DATASET:
▼

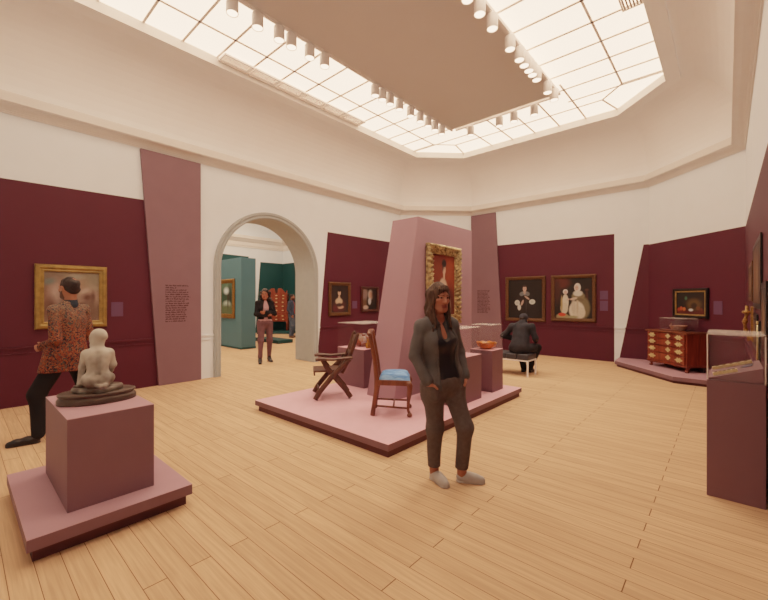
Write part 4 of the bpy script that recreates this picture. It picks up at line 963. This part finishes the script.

▲
▼

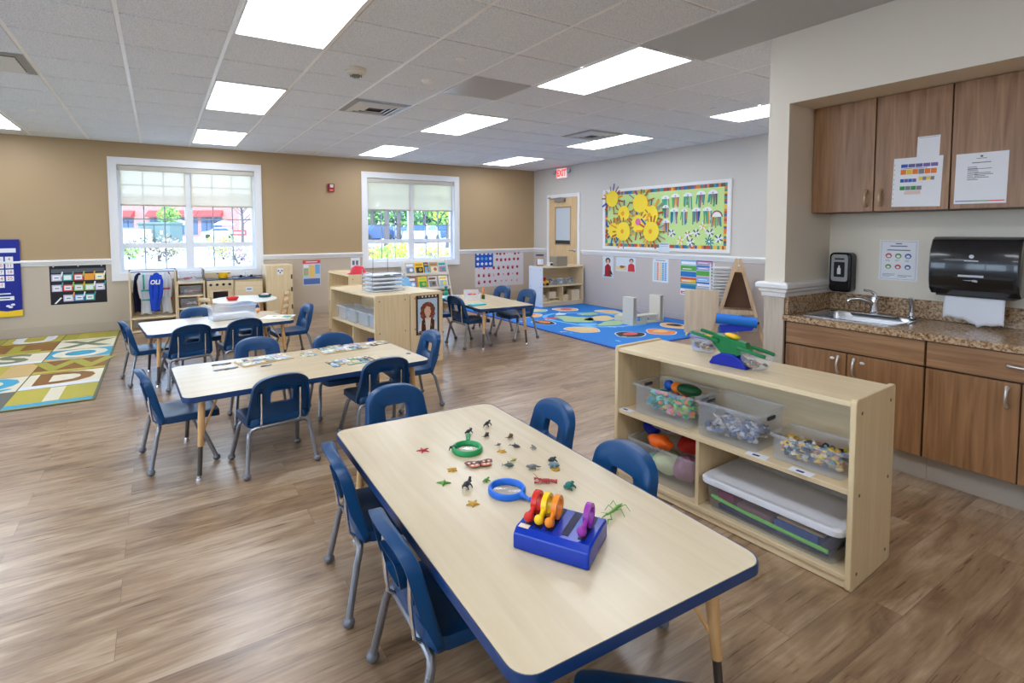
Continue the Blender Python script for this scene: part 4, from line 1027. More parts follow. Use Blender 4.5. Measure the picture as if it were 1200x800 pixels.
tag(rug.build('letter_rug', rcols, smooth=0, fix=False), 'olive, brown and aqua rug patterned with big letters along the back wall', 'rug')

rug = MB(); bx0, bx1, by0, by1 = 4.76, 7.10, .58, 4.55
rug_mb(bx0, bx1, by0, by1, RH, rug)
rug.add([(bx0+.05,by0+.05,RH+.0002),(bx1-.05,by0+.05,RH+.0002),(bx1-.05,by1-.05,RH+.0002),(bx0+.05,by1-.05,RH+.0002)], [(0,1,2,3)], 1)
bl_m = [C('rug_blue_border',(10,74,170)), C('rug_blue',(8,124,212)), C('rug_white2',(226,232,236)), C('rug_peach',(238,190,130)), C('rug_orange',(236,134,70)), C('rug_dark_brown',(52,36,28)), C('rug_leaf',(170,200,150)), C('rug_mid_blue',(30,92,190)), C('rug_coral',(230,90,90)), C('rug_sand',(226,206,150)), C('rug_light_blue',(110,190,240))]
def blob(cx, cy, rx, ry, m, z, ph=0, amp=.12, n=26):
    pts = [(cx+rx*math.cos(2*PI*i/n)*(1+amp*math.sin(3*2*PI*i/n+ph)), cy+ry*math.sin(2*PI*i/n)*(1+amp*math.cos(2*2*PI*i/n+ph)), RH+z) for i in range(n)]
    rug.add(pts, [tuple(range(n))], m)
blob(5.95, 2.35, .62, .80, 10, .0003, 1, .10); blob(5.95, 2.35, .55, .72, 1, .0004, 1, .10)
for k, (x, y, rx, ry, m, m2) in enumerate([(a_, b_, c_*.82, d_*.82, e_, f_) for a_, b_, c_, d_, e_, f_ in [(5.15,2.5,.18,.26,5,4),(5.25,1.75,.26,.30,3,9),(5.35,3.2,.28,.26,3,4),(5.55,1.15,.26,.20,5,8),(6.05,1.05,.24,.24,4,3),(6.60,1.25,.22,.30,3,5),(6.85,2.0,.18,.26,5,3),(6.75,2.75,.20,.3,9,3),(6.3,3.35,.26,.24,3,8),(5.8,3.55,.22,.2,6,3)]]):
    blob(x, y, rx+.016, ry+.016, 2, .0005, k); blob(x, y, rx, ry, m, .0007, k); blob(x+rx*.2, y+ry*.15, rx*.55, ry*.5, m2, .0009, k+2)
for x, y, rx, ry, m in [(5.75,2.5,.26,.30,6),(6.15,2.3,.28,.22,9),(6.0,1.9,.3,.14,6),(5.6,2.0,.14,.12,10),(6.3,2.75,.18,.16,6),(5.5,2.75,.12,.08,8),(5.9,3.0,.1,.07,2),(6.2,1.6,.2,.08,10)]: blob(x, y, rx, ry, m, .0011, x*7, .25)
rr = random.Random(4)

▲

PROBLEM STATEMENT:
Go through the listing above and locate each line that holds the word "this". Copy those lines.

EXERCISE OUTPUT:
Write part 4 of the bpy script that recreates this picture. It picks up at line 963. This part finishes the script.
Continue the Blender Python script for this scene: part 4, from line 1027. More parts follow. Use Blender 4.5. Measure the picture as if it were 1200x800 pixels.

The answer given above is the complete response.